Damit Kinder sich entfalten können, brauchen sie Fürsorge, vertrauensvolle, verlässliche Beziehungen, kindgerechte Strukturen und wirksame Erwachsene, die für etwas stehen, was sie Kindern mitgeben möchten. Kinder in ihrer Entwicklung liebevoll, wohlwollend und geduldig zu begleiten steht in keinem Bildungsprogramm der Regierung.

Fürsorge und Liebe sind Begriffe, die noch nicht umgedreht und gegen Kinder gewendet werden konnten, darum sollten wir sie nutzen. Man wird ausgelacht oder als hoffnungslos von Gestern, als unwissenschaftlich oder romantisch abgetan, wenn man in fachlichen oder politischen Diskussionen solche Worte benutzt, um zu beschreiben, worum es eigentlich geht.

Sei‘s drum.

Wie sonst soll man dafür werben, Kinder nicht zu verraten, sondern mit ihnen in echte Beziehung zu gehen, geprägt von Respekt, Vertrauen, Fürsorge und wirklichem Interesse an ihrem Wohlergehen. Daraus kann eine Lobby für Kinder entstehen, die sich tatsächlich für ihre Rechte einsetzt und stellvertretend für sie verhandelt.

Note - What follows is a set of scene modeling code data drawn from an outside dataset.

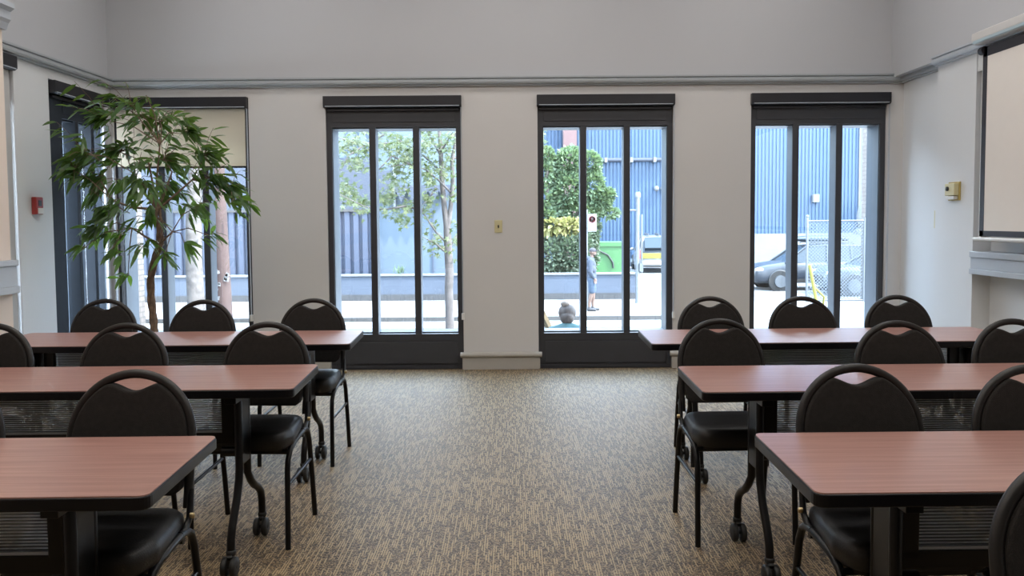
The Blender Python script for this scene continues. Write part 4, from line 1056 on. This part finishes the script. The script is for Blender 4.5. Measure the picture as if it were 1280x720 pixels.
# ------------------------------------------------------------------ LIGHT
def area(name, loc, sx, sy, power, col, rot=(0, 0, 0)):
    l = bpy.data.lights.new(name, 'AREA'); l.shape = 'RECTANGLE'; l.size = sx; l.size_y = sy; l.energy = power; l.color = col
    o = bpy.data.objects.new(name, l); COL.objects.link(o); o.location = loc; o.rotation_euler = rot; return o
M['diff'] = emis('light_diffuser', (1, .95, .88), 3.)
cl0 = None
for j, y in enumerate((.6, 2.7, 4.8, 6.6)):  # unseen ceiling panels with area lamps, added to light the room
    for i, x in enumerate((-2.2, 0, 2.2)):
        if cl0 is None:
            cl0 = r = empty('added_ceiling_light', (x, y, ZC)); MB().box(-.62, .62, -.32, .32, -.05, 0).build('frame', 'white', r, bevel=.004); MB().box(-.58, .58, -.28, .28, -.054, -.05).build('diffuser', 'diff', r)
        else: r = copy_tree(cl0); r.location = (x, y, ZC)
        tag(r, 'unseen rectangular ceiling light panel added to brighten the room above the tables', 'ceiling light', 'added ceiling light panels')
        area('added_ceiling_lamp', (x, y, ZC-.07), 1.1, .5, (13, 13, 16, 7)[j], (1, .92, .82) if y < 3 else (1, .97, .95))
sun = bpy.data.lights.new('sun', 'SUN'); sun.energy = 17; sun.angle = R(1.); sun.color = (1, .96, .9)
so = bpy.data.objects.new('sun', sun); COL.objects.link(so)
so.rotation_euler = Vector((-.55, .30, -.80)).to_track_quat('-Z', 'Y').to_euler()
wo = bpy.data.worlds.new('sky'); scn.world = wo; wo.use_nodes = True
nt = wo.node_tree; bg = nt.nodes['Background']
tc = nt.nodes.new('ShaderNodeTexCoord'); sp = nt.nodes.new('ShaderNodeSeparateXYZ'); nt.links.new(tc.outputs['Generated'], sp.inputs[0])
rp = nt.nodes.new('ShaderNodeValToRGB'); e = rp.color_ramp.elements
e[0].position = 0.; e[0].color = (.82, .91, 1., 1); e[1].position = .8; e[1].color = (.55, .75, 1., 1)
nt.links.new(sp.outputs['Z'], rp.inputs['Fac']); nt.links.new(rp.outputs['Color'], bg.inputs['Color']); bg.inputs['Strength'].default_value = 18.

# ------------------------------------------------------------------ CAMERA
cam = bpy.data.cameras.new('camera'); co = bpy.data.objects.new('camera', cam); COL.objects.link(co)
cam.sensor_width = 36; cam.lens = F/1280*36; cam.shift_y = (PY-360)/1280; cam.clip_start = .05; cam.clip_end = 300
def tocam():
    r = ray(640, PY); f = Vector(r); # forward
    rx = Vector(ray(641, PY))-f; uy = Vector(ray(640, PY-1))-f
    rx.normalize(); uy.normalize(); f.normalize()
    return Matrix((rx, uy, -f)).transposed().to_4x4()
co.matrix_world = Matrix.Translation((0, 0, H)) @ tocam()
scn.camera = co

scn.view_settings.view_transform = 'Standard'; scn.view_settings.look = 'None'; scn.view_settings.exposure = 0; scn.view_settings.gamma = 1
scn.view_settings.use_curve_mapping = False
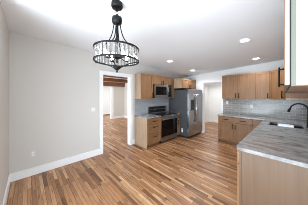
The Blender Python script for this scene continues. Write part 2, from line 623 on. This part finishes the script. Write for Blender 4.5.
# back wall bases
FD = 0.605
c = cabinet('base cabinet with two drawers over two doors under the back counter', (1.815, yb, 0), 0, 0.92, FD, BH,
            [('drawer', 0, 0.46, 0.7, 0.865, (0.23, 0.785, False)), ('drawer', 0.46, 0.92, 0.7, 0.865, (0.69, 0.785, False)),
             ('door', 0, 0.46, 0.105, 0.695, (0.42, 0.58, True)), ('door', 0.46, 0.92, 0.105, 0.695, (0.50, 0.58, True))],
            base=True, left_panel=True, name='base_cabinet', panel='cab')
cabinet('blind corner base cabinet beside the sink run', (2.74, yb, 0), 0, 0.28, FD, BH,
        [('drawer', 0, 0.28, 0.7, 0.865, None), ('door', 0, 0.28, 0.105, 0.695, None)], base=True, name='base_cabinet')

# sink run base: fronts face -X, pale end panel towards the camera
PX, PY0, PY1 = 3.055, 1.93, 4.655
c = thing('base_cabinet', 'long sink run base cabinet whose plain pale end panel faces the room', 'cabinet', (XR - 0.004, PY1 - 0.004, 0), -R90)
RL, RD = PY1 - PY0, XR - 0.004 - PX
bx('body', (0.002, RL - 0.02, -RD, 0, 0.1, 0.66), M['cab'], c)
bm = bmesh.new()
box(bm, 0.002, RL - 0.02, -RD, -RD + 0.02, 0.66, BH - 0.01)
box(bm, 0.9, RL - 0.02, -RD + 0.02, 0, 0.66, BH - 0.01)
obj('upper_frame', bm, M['cab'], c)
bx('toe_kick', (0.002, RL - 0.03, -RD + 0.06, -0.002, 0, 0.1), M['kick'], c)
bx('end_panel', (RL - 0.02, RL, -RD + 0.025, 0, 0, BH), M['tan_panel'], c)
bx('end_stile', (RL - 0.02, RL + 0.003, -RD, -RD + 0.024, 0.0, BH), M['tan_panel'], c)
xs = [0.0, 0.45, 0.9, 1.35, 1.8, 2.25, RL - 0.004]
for a, b in zip(xs, xs[1:]):
    door(c, 'drawer', a, b, 0.7, 0.862, -RD, ((a + b) / 2, 0.785, False), shaker=False, m='cab_drawer')
    door(c, 'door', a, b, 0.105, 0.695, -RD, (a + 0.04, 0.58, True))

# the wall cabinet run at the right edge, coming close to the camera
rz = -R90 + math.radians(1.45)
NZ0, NZ1 = 1.622, 2.45
NW, ND, NH = 3.34, 0.318, NZ1 - NZ0
c = thing('wall_cabinet', 'long wall cabinet at the right edge of the photo, above the sink run', 'cabinet', (3.74, 4.605, NZ0), rz)
bx('body', (0.002, NW - 0.004, -ND, -0.0, 0.0, NH), M['cab'], c)
bx('face_frame', (NW - 0.004, NW + 0.001, -ND, -ND + 0.022, 0.0, NH), M['grey_stile'], c)  # wooden frame edge, its shade painted in as grey
bx('end_panel', (NW - 0.004, NW, -ND + 0.022, 0, 0.006, NH), M['raw_side'], c)
bx('reveal', (0.002, NW - 0.004, -ND - 0.008, -ND, 0.0, NH), M['dark_gap'], c)  # near-black sheet painting the shade in the gap behind the doors
nd = 6
for k in range(nd):
    a, b = NW * k / nd, NW * (k + 1) / nd
    d = door(c, 'door', a, b, 0.006, NH, -ND - 0.008, None)
    if k == nd - 1:
        bx('door_edge', (b - a - 0.005, b - a - 0.0035, -0.02, 0, 0.0, NH - 0.012), M['pale_edge'], d)
    if k in (4,):
        obj('handle', pull_bm(0.22, True, 0.009, 0.045), M['black'], d, loc=(0.30, -0.02, 0.135), smooth=True)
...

Diese Verhandlungen, die bisher sehr geschickt verhindert wurden, müssen endlich kommen, denn weder die Bertelsmann Stiftung noch andere Industrie- und Wirtschaftsverbände haben das politische Mandat, über das Leben unserer Kinder zu verfügen. Die Politik hat es nur, wenn wir ihr als Eltern, Großeltern, Onkel und Tanten, Nachbarn, Erzieher/innnen und Lehrer das Mandat geben.